I hope that was helpful to you new parents (snuggle Benji for me, ok Linda?) and that you'll consider trying some homemade almond milk. Like so many other things, the store bought stuff just doesn't compare to homemade.
How are you these days?  Is it starting to feel like spring where you are, or still solidly winter? We're still in hats and gloves. I can't wait for barefoot days.


Sweet and Savory Eats said...

Love the recipe for the almond milk! Now I just need some cheese cloth:)

Karrey said...

I bet that almond milk is delicious! I really want to try making cashew milk. The recipe I've seen for that recently doesn't even strain out the solids, so they end up drinking it more like a smoothie than milk. YUM.
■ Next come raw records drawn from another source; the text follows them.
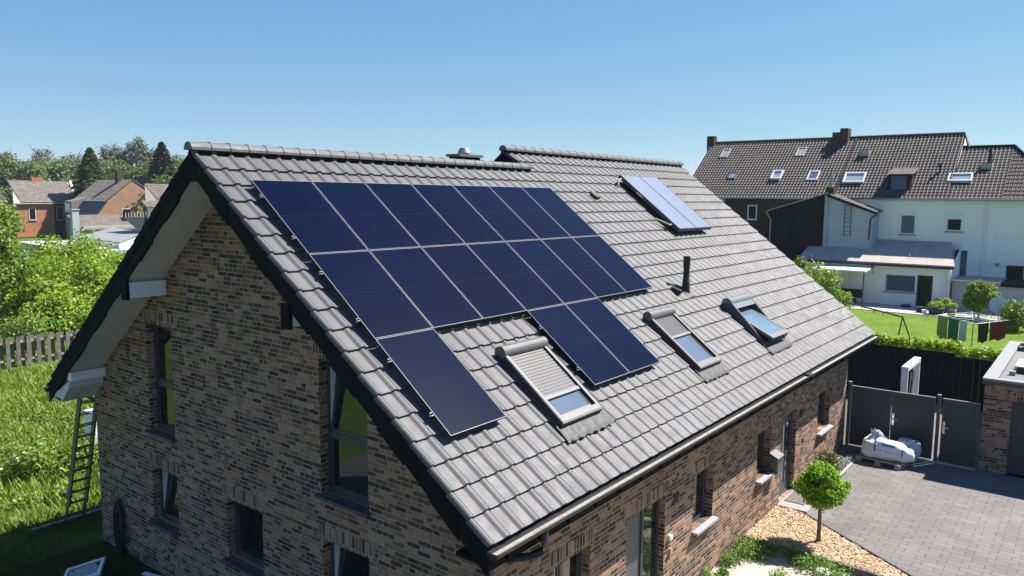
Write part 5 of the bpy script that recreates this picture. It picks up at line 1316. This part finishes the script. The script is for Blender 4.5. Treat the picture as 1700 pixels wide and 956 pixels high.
conifer('green_conifer', 'green pointed conifer standing before the wood, above the far roofs', at(66.15, 158), 7.2, 15.8, 6500, .55, GG, 71)
conifer('dark_spruce', 'tall dark blue grey spruce right of the grey trees', at(61.9, 160), 7.6, 17.4, 7500, .55, GC, 72)
for k, (az, d_, R_, H, lab) in enumerate([(69.3, 158, 3.4, 10.0, 'bright green round tree behind the dark roofed far house'), (68.0, 160, 3.4, 9.0, 'yellow green bush behind the ridge of the orange house'), (67.2, 160, 2.8, 8.8, 'small light green tree behind the ridge by the green conifer'), (61.6, 140, 5.0, 9.5, 'dark spreading tree right of the tan gable')]):
    tree('garden_tree', lab, 'tree', at(az, d_+(32 if k < 3 else 0)), R_*1.15, H*1.05, .8, 3000, .5, [GD, GB, GL, GD][k], 81+k, 14, .2)
# ------------------------------------------------------------------ terrace of houses at the right
FX = 57.5
RX, RZ1, RZ2, EZ = 63.7, 12.70, 11.55, 7.62
def rpt(y, z, n=0.0, z1=RZ1):     # point on the front slope of the terrace at height z
    k = (z-EZ)/(z1-EZ); x = FX-.25+(RX-(FX-.25))*k
    u = Vector((-(z1-EZ), 0, RX-FX+.25)).normalized(); return Vector((x, y, z))+u*n
us_ = Vector((FX-.25-RX, 0, EZ-RZ1)); sl = us_.length
# brick house
h1 = thing('dark_brick_house', 'left house of the right hand terrace, dark brick under a tiled roof', 'house', (60, 12, 0))
mb = MB(); mb.prism([(FX, 6.1, 0), (FX, 6.1, EZ-.1), (RX, 6.1, RZ1-.15), (70, 6.1, EZ-.1), (70, 6.1, 0)], (0, 12.4, 0)); mb.build('walls', M['dbrick'], h1)
tile_obj('roof', M['pant_d'], h1, (RX, 19.05, RZ1), (0, -1, 0), us_, 12.9, sl, .36, .265, amp=1.25, thick=.045)
mb = MB(); mb.prism([(RX, 19.08, RZ1+.05), (FX-.3, 19.08, EZ), (FX-.3, 19.08, EZ-.25), (RX, 19.08, RZ1-.25)], (0, .06, 0)); mb.build('verge', M['white'], h1)
mb = MB(); mb.tube([(RX, 19.0, RZ1+.04), (RX, 6.1, RZ1+.04)], .12, 8); mb.build('ridge_tiles', M['pant_d'], h1)
mb = MB(); mb.tube([(FX-.32, 18.7, EZ-.06), (FX-.32, 6.2, EZ-.06)], .07, 8); mb.build('gutter', M['zinc'], h1)
mb = MB(); mb.box(63.3, 64.0, 18.7, 19.4, 11.6, 13.35); mb.build('chimney', M['dbrick'], h1)
mb = MB(); mb.box(57.0, 57.5, 14.9, 15.45, 4, 7.5); mb.build('wall_flue', M['render_g'], h1)
def win_x(parent, y0, y1, z0, z1, x, glass='dglass', fw=.09, m='white', blind=None, lab=None, sillm='stone'):
    mb = MB(); frame_rect(mb, 'x', x, y0, y1, z0, z1, fw, -.05, .10); f = mb.build('window', M[m], parent)
    if lab: f['label'] = lab
    mb = MB(); mb.box(x-.012, x+.05, y0+fw, y1-fw, z0+fw, z1-fw); mb.build('pane', M[glass], f)
    mb = MB(); mb.box(x-.12, x, y0-.08, y1+.08, z0-.08, z0-.004); mb.build('sill', M[sillm], f)
    if blind: mb = MB(); mb.box(x-.045, x+.018, y0+fw, y1-fw, z1-blind, z1-fw); mb.build('blind', M['white'], f)
    return f
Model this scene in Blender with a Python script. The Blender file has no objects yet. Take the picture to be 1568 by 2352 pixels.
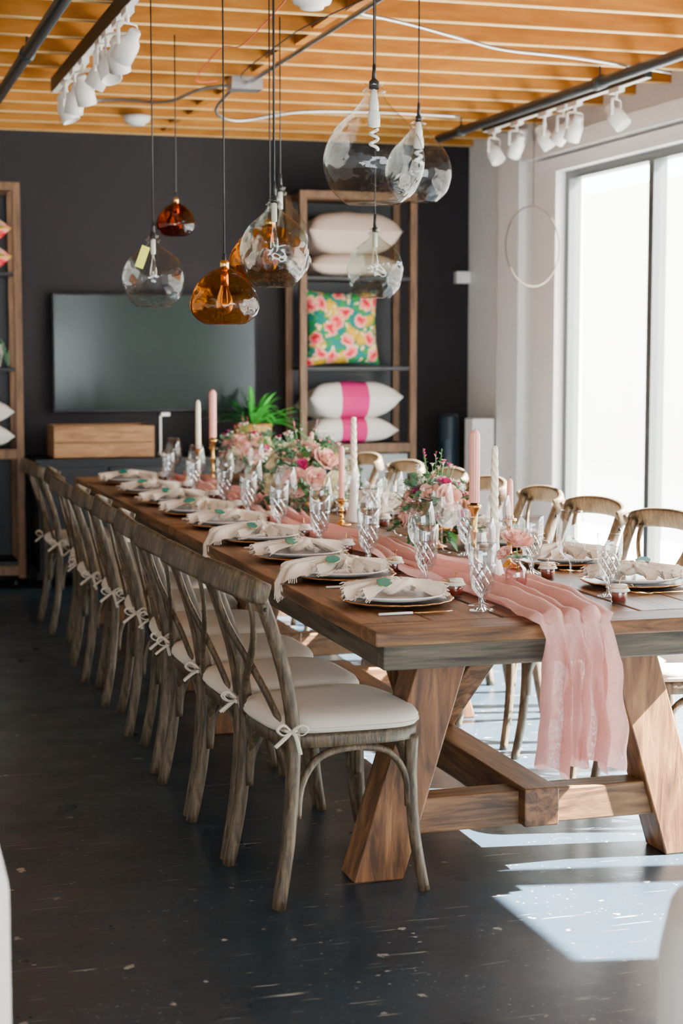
import bpy, math, random
from math import sin, cos, pi, radians, sqrt
from mathutils import Vector, Matrix, noise as mnoise
random.seed(7)
S = bpy.context.scene
COL = S.collection

# ------------------------------------------------------------------ mesh builder
def catmull(pts, k=5, closed=False):
    P=[Vector(p) for p in pts]; n=len(P); out=[]
    rng = n if closed else n-1
    for i in range(rng):
        if closed:
            a,b,c,d=P[(i-1)%n],P[i],P[(i+1)%n],P[(i+2)%n]
        else:
            a=P[max(i-1,0)];b=P[i];c=P[i+1];d=P[min(i+2,n-1)]
        for j in range(k):
            t=j/k
            out.append(0.5*((2*b)+(c-a)*t+(2*a-5*b+4*c-d)*t*t+(3*b-a-3*c+d)*t**3))
    if not closed: out.append(P[-1])
    return out

class MB:
    def __init__(s): s.v=[];s.f=[];s.m=[];s.s=[]
    def add(s,vs,fs,mat=0,smooth=True,M=None):
        o=len(s.v)
        for p in vs:
            p=Vector(p)
            if M is not None: p=M@p
            s.v.append(p[:])
        for f in fs:
            s.f.append([i+o for i in f]); s.m.append(mat); s.s.append(smooth)
    def box(s,lo,hi,mat=0,M=None):
        x0,y0,z0=lo;x1,y1,z1=hi
        vs=[(x0,y0,z0),(x1,y0,z0),(x1,y1,z0),(x0,y1,z0),(x0,y0,z1),(x1,y0,z1),(x1,y1,z1),(x0,y1,z1)]
        fs=[(0,3,2,1),(4,5,6,7),(0,1,5,4),(1,2,6,5),(2,3,7,6),(3,0,4,7)]
        s.add(vs,fs,mat,False,M)
    def tube(s,pts,rx,ry=None,mat=0,n=8,ref=None,p=1.0,closed=False,caps=True,M=None,smooth=True,twist=0):
        P=[Vector(q) for q in pts]; N=len(P)
        if ry is None: ry=rx
        RX = rx if isinstance(rx,(list,tuple)) else [rx]*N
        RY = ry if isinstance(ry,(list,tuple)) else [ry]*N
        vs=[];up=None
        for i in range(N):
            if closed: t=(P[(i+1)%N]-P[(i-1)%N])
            else: t=P[min(i+1,N-1)]-P[max(i-1,0)]
            if t.length<1e-9: t=Vector((0,0,1))
            t.normalize()
            if ref is not None:
                side=t.cross(Vector(ref))
                if side.length<1e-4: side=t.orthogonal()
                side.normalize(); up=side.cross(t)
            else:
                if up is None: up=t.orthogonal()
                up=(up-t*up.dot(t))
                if up.length<1e-6: up=t.orthogonal()
                up.normalize(); side=t.cross(up)
            for k in range(n):
                a=2*pi*(k+(0.5 if n==4 else 0))/n+twist*i
                c,sn=cos(a),sin(a)
                if n==4: c=math.copysign(1,c); sn=math.copysign(1,sn)
                elif p!=1.0:
                    c=math.copysign(abs(c)**p,c); sn=math.copysign(abs(sn)**p,sn)
                vs.append(P[i]+side*c*RX[i]+up*sn*RY[i])
        fs=[]
        for i in range(N if closed else N-1):
            j=(i+1)%N
            for k in range(n):
                l=(k+1)%n
                fs.append((i*n+k,i*n+l,j*n+l,j*n+k))
        if caps and not closed:
            fs.append(tuple(range(n-1,-1,-1))); fs.append(tuple((N-1)*n+k for k in range(n)))
        s.add(vs,fs,mat,smooth and n>4,M)
    def beam(s,a,b,w,h,mat=0,ref=(0,0,1),M=None):
        s.tube([a,b],w/2,h/2,mat,4,ref=ref,M=M,smooth=False)
    def lathe(s,prof,n=24,mat=0,M=None,c=(0,0,0),smooth=True,fn=None):
        vs=[];N=len(prof)
        for i,(r,z) in enumerate(prof):
            for k in range(n):
                a=2*pi*k/n; rr=r
                if fn: rr=fn(r,z,a)
                vs.append((c[0]+rr*cos(a),c[1]+rr*sin(a),c[2]+z))
        fs=[]
        for i in range(N-1):
            for k in range(n):
                l=(k+1)%n
                fs.append((i*n+k,i*n+l,(i+1)*n+l,(i+1)*n+k))
        s.add(vs,fs,mat,smooth,M)
    def slab(s,outline,prof,mat=0,M=None,c=(0,0),smooth=True):
        n=len(outline);vs=[]
        for sc,z in prof:
            for x,y in outline: vs.append((c[0]+(x-c[0])*sc,c[1]+(y-c[1])*sc,z))
        N=len(prof);fs=[]
        for i in range(N-1):
            for k in range(n):
                l=(k+1)%n; fs.append((i*n+k,i*n+l,(i+1)*n+l,(i+1)*n+k))
        fs.append(tuple(range(n-1,-1,-1))); fs.append(tuple((N-1)*n+k for k in range(n)))
        s.add(vs,fs,mat,smooth,M)
    def grid(s,fn,nu,nv,mat=0,M=None,smooth=True,matfn=None):
        vs=[fn(i/nu,j/nv) for i in range(nu+1) for j in range(nv+1)]
        if matfn is None:
            fs=[(i*(nv+1)+j,(i+1)*(nv+1)+j,(i+1)*(nv+1)+j+1,i*(nv+1)+j+1) for i in range(nu) for j in range(nv)]
            s.add(vs,fs,mat,smooth,M)
        else:
            o=len(s.v); s.add(vs,[],0,True,M)
            for i in range(nu):
                for j in range(nv):
                    s.f.append([o+i*(nv+1)+j,o+(i+1)*(nv+1)+j,o+(i+1)*(nv+1)+j+1,o+i*(nv+1)+j+1])
                    s.m.append(matfn((i+.5)/nu,(j+.5)/nv)); s.s.append(smooth)
    def ball(s,c,r,mat=0,n=12,sz=1.0,M=None):
        prof=[(max(r*sin(pi*i/8),1e-4),-r*sz*cos(pi*i/8)) for i in range(9)]
        s.lathe(prof,n,mat,M,c)
    def mesh(s,name,mats):
        me=bpy.data.meshes.new(name); me.from_pydata(s.v,[],s.f)
        for m in mats: me.materials.append(m)
        me.polygons.foreach_set('material_index',s.m)
        me.polygons.foreach_set('use_smooth',s.s)
        me.update(); return me
    def obj(s,name,mats,loc=(0,0,0),rz=0,bevel=0,seg=2):
        o=bpy.data.objects.new(name,s.mesh(name,mats)); COL.objects.link(o)
        o.location=loc; o.rotation_euler=(0,0,rz)
        if bevel:
            b=o.modifiers.new('bevel','BEVEL'); b.width=bevel; b.segments=seg; b.limit_method='ANGLE'
        return o
def inst(name,me,loc,rz=0,sc=1,bevel=0):
    o=bpy.data.objects.new(name,me); COL.objects.link(o)
    o.location=loc; o.rotation_euler=(0,0,rz); o.scale=(sc,sc,sc)
    if bevel:
        b=o.modifiers.new('bevel','BEVEL'); b.width=bevel; b.segments=2; b.limit_method='ANGLE'
    return o
def T(x,y,z): return Matrix.Translation((x,y,z))
def R(a,ax): return Matrix.Rotation(a,4,ax)

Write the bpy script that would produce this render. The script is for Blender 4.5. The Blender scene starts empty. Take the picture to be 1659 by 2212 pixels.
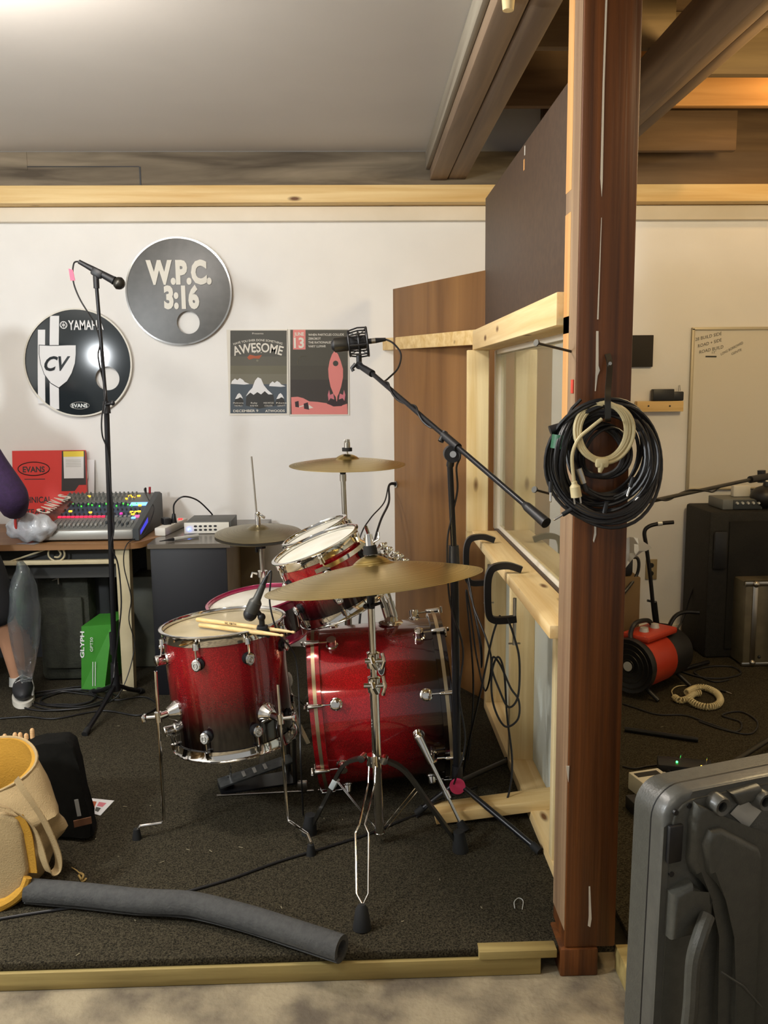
import bpy, bmesh, math, random
from mathutils import Vector, Matrix, Quaternion
random.seed(7)
PI = math.pi
SC = bpy.context.scene
COL = SC.collection
V = Vector

# ------------------------------------------------------------------ camera
CAM_H = 1.5
FPX = 1912.0
PITCH, YAW, ROLL = 0.14199, 0.03344, -0.00974
_cp, _sp, _c, _s = math.cos(PITCH), math.sin(PITCH), math.cos(YAW), math.sin(YAW)
FW = V((_s*_cp, _c*_cp, -_sp))
_r = V((_c, -_s, 0)); _u = _r.cross(FW)
RT = _r*math.cos(ROLL) + _u*math.sin(ROLL)
UP = -_r*math.sin(ROLL) + _u*math.cos(ROLL)
cam = bpy.data.cameras.new('camera')
cam.sensor_fit = 'VERTICAL'; cam.sensor_height = 24.0
cam.lens = FPX/2212*24.0
cam.clip_start = 0.02
camo = bpy.data.objects.new('camera', cam); COL.objects.link(camo)
camo.matrix_world = Matrix(((RT.x, UP.x, -FW.x, 0), (RT.y, UP.y, -FW.y, 0), (RT.z, UP.z, -FW.z, CAM_H), (0, 0, 0, 1)))
SC.camera = camo

# ------------------------------------------------------------------ world, lamps, exposure
SC.view_settings.view_transform = 'Standard'
SC.view_settings.look = 'None'
SC.view_settings.gamma = 1
SC.view_settings.use_curve_mapping = False
SC.view_settings.exposure = 0.92
w = bpy.data.worlds.new('world'); SC.world = w; w.use_nodes = True
w.node_tree.nodes['Background'].inputs[0].default_value = (0.92, 0.91, 0.88, 1)
w.node_tree.nodes['Background'].inputs[1].default_value = 0.21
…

I wonder how C would like that chair you've got. We might have to keep that in mind for when we've finally got a dining table set up.

Linda said...

Thank you for the high chair round up. At 5 months, Benji is now showing interest in sitting up but is still unable to support himself on his own. I'm really interested in the Kickaroo or Tripp Trapp but geez, both cost so much and the accessories are additional costs. Do you think the Kicakaroo will work for a young baby like Benji without the tray? Or, do I really need the tray?

Linda said...

..and the infant insert.

Alicia said...

Karrey, cashew milk sounds DANGEROUS. I've been wanting to make raw cashew cream, which sounds pretty similar. C is welcome to come give the chair a try!
Linda, I honestly think Benji would be fine in this chair pulled up to the table and you can skip the tray. I'd just pull him right up to the table! That's the best part about it. I hope you go for it and apologize so much for taking so long to get back to you. I bet he's a master at sitting up now!